Tool’s immersive experience satisfies Las Vegas audience

Tool 2024 Winter Tour

Al Powers for T-Mobile Arena

Bassist Justin Chancellor, foreground, plays as Maynard James Keenan sings Sunday during Tool’s concert at T-Mobile Arena. The Las Vegas show was the last stop on the “Tool Winter Tour 2024.”

Maynard James Keenan wasn’t feeling good. He admitted as much Sunday to the audience at the comfortably packed T-Mobile Arena, the final stop on the “Tool Winter Tour 2024.”

If Keenan wasn’t feeling good though, the crowd sure was throughout the night of experimental alternative metal songs and eye-catching visual displays the veteran band provided.

Tool kicked the night off with “Fear Inoculum,” the title track from the band’s 2019 album. Behind the four members of the band — bassist Justin Chancellor, Adam Jones on guitar, drummer Danny Carey and Keenan — floor-to-ceiling visuals of pouring lava devolved into a cellular membrane.

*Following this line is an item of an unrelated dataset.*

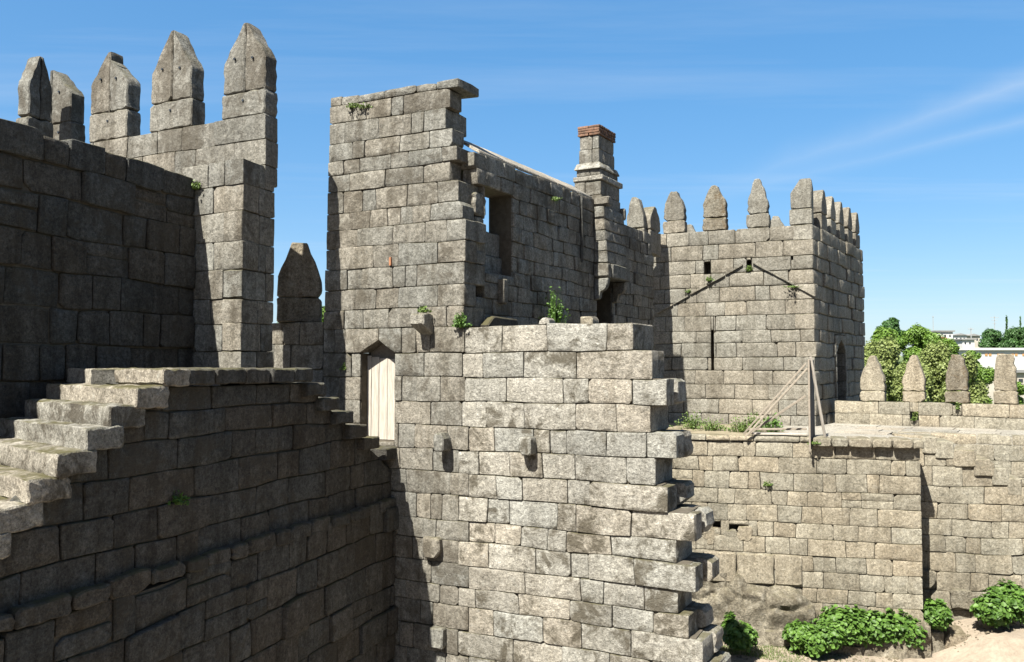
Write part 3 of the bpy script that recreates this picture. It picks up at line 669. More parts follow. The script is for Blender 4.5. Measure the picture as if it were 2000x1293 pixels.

It was at “Fear Inoculum’s” end that an apologetic Keenan told the audience he was sick. It didn’t stop him from delivering a strong performance, mostly in dim lighting from risers to the left and right of Carey’s drum set, his usual practice. The setup makes clear that the nearly 60-year-old Keenan is Tool’s lead singer, not a frontman.

After restating the band’s strict prohibition against cellphone recordings of the concert — “don’t be a crack whore, put your phones away” — Keenan and the band launched into a rendition of “Jambi,” a cut from “10,000 Days,” Tool’s fourth studio album, released in 2006. Nick DeSalvo, vocalist, guitarist and keyboardist with Elder, the concert’s opening act, joined in for the song.

“Jambi” gave way to “Rosetta Stoned,” another cut from “10,000 Days.”

Three songs filled the remainder of the pre-intermission beginning with “Pneuma” followed by “Descending,” which featured a backing track of ancient sounds and included striking visuals of pyramids and scarlet smoke. They gave way to an extended version of “Schism,” the opening chords of which set the audience into a frenzy. The song, the first release off Tool’s fan-favorite album “Lateralus,” was highlighted by the original 2002 music video displayed on massive monitors behind the stage.

Carey, who had shed a Kansas basketball jersey he was wearing in favor of a skin suit depicting human muscles — similar to Colossal Titan from the anime franchise “Attack on Titan” — opened the second half of the concert with a gong solo that morphed into “Chocolate Chip Trip.” It was during that “Fear Inoculum” song that Tool’s signature “heptagram” descended from the rafters, again igniting the audience.

Deserving of a shout-out here is Carey, who all night easily managed the complex, mathematical percussion that carries most Tool songs. He displays an ability to both make a statement and keep the beat on controlled yet chaotic tempos that fill Tool’s catalog of songs.

Finishing out the second half of the set were three songs: “Culling Voices,” another track off of “Fear Inoculum,” during which rose gold confetti rained down on the floor; then “Invincible,” the emotional, melodic tale of war and loss.

Before the finale — “Stinkfist,” a 1996 track often included among the top heavy metal releases of that decade — Keenan announced that the cellphone ban was being waived but admonished the crowd not to use flash or lighting features lest they wanted to be kicked in an anatomically sensitive area.

The setlist wasn’t lengthy — 10 songs in all, spread over about two hours interrupted by the short 12-minute intermission — but the music and accompanying visuals provided the theatrical experience Tool fans have come to expect.

— Anthony Stephens is a contributor to the Sun.